> _GIVEN PROBLEM_: Locate the line that contains "Continue the Blender" and the line that contains "random.seed(4)". Copy both of them exactly, together with every line between them, and no others.

> _SOURCE RECORDS_:
Start

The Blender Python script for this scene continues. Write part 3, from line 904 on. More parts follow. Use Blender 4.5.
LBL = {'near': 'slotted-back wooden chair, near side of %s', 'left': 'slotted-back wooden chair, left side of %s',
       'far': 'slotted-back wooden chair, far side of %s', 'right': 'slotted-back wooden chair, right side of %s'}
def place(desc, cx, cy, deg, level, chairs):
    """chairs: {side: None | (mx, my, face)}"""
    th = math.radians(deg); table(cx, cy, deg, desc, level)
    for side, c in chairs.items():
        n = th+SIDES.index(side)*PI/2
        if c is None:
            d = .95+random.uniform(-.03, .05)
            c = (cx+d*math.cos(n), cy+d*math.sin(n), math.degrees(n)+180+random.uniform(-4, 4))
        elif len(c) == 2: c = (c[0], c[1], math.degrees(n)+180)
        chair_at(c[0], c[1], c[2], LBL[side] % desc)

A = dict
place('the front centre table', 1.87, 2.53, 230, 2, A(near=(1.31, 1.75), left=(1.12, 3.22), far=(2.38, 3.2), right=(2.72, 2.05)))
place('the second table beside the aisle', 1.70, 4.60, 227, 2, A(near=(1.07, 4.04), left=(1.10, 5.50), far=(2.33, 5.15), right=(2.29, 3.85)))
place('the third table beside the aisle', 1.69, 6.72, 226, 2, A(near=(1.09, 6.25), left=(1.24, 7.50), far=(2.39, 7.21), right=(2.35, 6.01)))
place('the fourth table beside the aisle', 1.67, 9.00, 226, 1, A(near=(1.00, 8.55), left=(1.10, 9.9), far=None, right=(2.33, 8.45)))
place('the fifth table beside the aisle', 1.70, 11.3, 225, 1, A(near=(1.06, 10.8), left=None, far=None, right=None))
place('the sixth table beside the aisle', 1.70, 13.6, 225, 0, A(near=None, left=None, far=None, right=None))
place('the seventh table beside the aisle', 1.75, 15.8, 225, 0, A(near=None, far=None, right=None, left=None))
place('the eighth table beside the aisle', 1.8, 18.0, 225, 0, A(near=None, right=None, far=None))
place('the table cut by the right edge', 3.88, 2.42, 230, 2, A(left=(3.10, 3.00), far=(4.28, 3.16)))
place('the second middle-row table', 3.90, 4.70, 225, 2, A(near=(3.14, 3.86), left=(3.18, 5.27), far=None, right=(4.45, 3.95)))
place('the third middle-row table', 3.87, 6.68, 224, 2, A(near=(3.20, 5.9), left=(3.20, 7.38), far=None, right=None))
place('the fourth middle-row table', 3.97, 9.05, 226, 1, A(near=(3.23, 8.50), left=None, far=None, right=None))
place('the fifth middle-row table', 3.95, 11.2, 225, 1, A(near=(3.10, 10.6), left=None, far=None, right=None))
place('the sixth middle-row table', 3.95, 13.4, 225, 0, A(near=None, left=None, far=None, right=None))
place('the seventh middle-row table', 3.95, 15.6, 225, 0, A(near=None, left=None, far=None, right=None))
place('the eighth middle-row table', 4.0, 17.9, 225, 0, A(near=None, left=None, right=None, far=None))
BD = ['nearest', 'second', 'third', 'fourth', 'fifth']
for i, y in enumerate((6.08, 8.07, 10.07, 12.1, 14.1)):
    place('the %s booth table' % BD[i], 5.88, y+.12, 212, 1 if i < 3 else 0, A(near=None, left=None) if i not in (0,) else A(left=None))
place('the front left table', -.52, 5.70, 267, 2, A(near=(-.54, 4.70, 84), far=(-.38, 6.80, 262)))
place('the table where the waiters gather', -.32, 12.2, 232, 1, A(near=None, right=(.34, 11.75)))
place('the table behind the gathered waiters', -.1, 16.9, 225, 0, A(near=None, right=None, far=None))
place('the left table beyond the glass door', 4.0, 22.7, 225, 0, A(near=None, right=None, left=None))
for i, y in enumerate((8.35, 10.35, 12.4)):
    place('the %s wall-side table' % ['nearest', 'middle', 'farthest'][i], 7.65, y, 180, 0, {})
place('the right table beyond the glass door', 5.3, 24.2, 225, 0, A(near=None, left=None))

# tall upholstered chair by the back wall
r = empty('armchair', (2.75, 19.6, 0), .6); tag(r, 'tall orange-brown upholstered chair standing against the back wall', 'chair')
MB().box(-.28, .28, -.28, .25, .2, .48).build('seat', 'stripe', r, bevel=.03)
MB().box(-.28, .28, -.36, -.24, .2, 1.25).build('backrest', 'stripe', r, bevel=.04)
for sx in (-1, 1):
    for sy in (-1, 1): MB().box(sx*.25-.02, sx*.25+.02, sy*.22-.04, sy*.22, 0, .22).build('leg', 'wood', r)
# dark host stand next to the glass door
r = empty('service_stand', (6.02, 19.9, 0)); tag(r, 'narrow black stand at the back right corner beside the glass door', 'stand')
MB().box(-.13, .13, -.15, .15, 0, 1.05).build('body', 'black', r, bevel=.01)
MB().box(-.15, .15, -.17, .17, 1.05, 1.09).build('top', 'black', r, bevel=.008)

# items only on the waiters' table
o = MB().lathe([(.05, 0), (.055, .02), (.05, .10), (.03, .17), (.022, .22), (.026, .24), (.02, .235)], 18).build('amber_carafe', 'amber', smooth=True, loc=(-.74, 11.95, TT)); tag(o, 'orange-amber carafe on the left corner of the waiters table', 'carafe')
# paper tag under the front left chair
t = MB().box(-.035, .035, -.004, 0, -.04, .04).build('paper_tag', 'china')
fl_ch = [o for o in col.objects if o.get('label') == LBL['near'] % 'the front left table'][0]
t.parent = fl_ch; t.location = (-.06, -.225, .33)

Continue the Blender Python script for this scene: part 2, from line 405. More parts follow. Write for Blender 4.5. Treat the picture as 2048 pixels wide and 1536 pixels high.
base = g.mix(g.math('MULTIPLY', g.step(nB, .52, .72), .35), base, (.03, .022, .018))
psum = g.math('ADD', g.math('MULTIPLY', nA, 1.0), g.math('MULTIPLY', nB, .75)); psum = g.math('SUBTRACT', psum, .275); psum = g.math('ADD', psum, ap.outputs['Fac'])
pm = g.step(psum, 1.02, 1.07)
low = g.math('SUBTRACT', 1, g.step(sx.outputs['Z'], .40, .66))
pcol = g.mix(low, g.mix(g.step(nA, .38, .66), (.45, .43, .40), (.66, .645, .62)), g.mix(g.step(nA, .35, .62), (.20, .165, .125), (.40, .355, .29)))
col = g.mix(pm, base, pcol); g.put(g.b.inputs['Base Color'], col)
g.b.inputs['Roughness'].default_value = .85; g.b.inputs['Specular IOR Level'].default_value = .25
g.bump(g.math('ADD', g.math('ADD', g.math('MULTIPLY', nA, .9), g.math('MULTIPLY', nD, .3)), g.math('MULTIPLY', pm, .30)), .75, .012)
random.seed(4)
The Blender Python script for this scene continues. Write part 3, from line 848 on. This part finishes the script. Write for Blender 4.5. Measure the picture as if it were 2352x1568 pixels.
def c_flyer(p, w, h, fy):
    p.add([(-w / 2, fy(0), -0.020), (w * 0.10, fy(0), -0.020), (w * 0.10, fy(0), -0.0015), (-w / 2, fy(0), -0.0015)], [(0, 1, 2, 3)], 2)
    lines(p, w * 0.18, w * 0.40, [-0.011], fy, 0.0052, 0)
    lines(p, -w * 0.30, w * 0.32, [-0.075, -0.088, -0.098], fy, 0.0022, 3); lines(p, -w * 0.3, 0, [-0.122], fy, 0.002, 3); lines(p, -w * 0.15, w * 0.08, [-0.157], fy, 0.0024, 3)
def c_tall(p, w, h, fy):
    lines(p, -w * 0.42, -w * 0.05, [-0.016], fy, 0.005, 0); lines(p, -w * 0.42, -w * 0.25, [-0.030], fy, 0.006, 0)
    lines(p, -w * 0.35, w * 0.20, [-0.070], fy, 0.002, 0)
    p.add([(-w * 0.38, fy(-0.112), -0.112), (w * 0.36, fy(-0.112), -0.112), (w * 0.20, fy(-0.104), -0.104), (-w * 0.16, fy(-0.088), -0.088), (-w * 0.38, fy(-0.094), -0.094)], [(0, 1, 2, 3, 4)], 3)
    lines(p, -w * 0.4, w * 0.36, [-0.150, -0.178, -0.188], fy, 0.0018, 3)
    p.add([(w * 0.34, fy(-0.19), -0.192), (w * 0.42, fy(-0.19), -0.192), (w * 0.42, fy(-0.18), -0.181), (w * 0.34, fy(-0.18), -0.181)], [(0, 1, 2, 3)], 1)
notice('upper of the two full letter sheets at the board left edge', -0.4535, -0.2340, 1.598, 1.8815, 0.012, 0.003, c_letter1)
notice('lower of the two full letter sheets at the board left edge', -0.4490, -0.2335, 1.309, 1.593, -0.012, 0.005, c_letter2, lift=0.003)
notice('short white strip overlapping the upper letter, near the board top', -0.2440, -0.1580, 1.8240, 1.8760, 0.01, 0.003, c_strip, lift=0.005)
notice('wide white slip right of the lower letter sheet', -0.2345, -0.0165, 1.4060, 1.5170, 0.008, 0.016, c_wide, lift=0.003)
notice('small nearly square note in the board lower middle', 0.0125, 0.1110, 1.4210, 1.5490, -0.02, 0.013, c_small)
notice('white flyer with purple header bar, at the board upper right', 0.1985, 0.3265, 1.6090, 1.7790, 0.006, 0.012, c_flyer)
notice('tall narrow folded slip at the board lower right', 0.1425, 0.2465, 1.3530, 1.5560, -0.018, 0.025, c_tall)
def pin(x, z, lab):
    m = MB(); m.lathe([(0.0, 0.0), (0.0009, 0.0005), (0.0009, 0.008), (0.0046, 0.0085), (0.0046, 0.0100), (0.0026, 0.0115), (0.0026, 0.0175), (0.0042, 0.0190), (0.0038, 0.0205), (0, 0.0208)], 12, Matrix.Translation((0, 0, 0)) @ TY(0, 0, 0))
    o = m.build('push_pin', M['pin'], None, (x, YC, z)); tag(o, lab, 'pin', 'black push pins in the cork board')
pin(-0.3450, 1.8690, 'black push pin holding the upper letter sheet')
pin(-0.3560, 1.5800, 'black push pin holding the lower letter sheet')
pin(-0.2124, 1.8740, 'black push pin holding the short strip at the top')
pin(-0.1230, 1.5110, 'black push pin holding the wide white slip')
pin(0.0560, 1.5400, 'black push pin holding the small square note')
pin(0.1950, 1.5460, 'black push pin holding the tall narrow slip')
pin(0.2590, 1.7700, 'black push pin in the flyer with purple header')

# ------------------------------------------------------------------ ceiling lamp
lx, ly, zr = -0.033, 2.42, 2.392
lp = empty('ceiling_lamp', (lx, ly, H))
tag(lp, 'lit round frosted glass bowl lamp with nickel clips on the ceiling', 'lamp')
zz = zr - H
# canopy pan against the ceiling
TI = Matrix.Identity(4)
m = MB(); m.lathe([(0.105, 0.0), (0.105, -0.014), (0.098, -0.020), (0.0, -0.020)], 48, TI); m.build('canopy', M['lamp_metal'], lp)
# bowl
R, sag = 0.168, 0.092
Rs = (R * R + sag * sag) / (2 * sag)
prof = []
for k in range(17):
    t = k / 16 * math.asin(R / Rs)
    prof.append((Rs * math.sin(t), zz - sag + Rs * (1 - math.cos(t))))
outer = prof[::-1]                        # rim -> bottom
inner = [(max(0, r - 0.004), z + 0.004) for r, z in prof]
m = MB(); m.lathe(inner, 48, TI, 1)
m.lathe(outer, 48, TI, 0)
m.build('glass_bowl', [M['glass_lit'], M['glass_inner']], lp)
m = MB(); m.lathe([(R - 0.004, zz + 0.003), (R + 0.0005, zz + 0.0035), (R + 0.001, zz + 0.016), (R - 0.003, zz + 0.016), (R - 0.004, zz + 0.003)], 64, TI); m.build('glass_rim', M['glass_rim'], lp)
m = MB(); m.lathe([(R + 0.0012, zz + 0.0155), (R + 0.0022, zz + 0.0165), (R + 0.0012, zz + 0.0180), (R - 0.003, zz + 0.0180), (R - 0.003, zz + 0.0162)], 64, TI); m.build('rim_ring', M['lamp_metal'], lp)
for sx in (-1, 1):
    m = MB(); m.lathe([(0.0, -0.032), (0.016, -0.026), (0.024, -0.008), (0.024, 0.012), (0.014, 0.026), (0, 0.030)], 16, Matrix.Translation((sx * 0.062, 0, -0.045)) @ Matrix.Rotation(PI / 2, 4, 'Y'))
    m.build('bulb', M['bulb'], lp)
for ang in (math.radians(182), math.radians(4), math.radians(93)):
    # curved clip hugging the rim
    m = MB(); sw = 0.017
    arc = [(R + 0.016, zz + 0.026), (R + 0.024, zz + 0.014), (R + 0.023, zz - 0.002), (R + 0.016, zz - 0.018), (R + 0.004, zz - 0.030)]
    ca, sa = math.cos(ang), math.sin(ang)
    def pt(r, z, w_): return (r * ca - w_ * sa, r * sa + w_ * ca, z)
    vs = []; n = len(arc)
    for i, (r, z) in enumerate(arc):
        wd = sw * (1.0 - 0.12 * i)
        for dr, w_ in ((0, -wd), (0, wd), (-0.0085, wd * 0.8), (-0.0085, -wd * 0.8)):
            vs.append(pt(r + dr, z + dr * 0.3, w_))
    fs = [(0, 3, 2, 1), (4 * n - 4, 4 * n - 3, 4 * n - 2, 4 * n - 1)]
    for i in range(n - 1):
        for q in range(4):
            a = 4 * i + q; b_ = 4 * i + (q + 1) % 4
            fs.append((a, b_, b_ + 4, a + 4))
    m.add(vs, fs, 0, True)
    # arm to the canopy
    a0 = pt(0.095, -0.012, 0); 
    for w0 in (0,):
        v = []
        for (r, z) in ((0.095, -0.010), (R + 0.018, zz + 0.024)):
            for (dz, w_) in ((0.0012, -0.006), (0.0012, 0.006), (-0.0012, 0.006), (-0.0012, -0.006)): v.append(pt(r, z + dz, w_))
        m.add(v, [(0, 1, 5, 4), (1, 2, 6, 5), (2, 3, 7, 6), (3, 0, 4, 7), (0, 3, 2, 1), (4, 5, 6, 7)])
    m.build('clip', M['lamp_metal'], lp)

End

> _THE SOLUTION_:
Continue the Blender Python script for this scene: part 2, from line 405. More parts follow. Write for Blender 4.5. Treat the picture as 2048 pixels wide and 1536 pixels high.
base = g.mix(g.math('MULTIPLY', g.step(nB, .52, .72), .35), base, (.03, .022, .018))
psum = g.math('ADD', g.math('MULTIPLY', nA, 1.0), g.math('MULTIPLY', nB, .75)); psum = g.math('SUBTRACT', psum, .275); psum = g.math('ADD', psum, ap.outputs['Fac'])
pm = g.step(psum, 1.02, 1.07)
low = g.math('SUBTRACT', 1, g.step(sx.outputs['Z'], .40, .66))
pcol = g.mix(low, g.mix(g.step(nA, .38, .66), (.45, .43, .40), (.66, .645, .62)), g.mix(g.step(nA, .35, .62), (.20, .165, .125), (.40, .355, .29)))
col = g.mix(pm, base, pcol); g.put(g.b.inputs['Base Color'], col)
g.b.inputs['Roughness'].default_value = .85; g.b.inputs['Specular IOR Level'].default_value = .25
g.bump(g.math('ADD', g.math('ADD', g.math('MULTIPLY', nA, .9), g.math('MULTIPLY', nD, .3)), g.math('MULTIPLY', pm, .30)), .75, .012)
random.seed(4)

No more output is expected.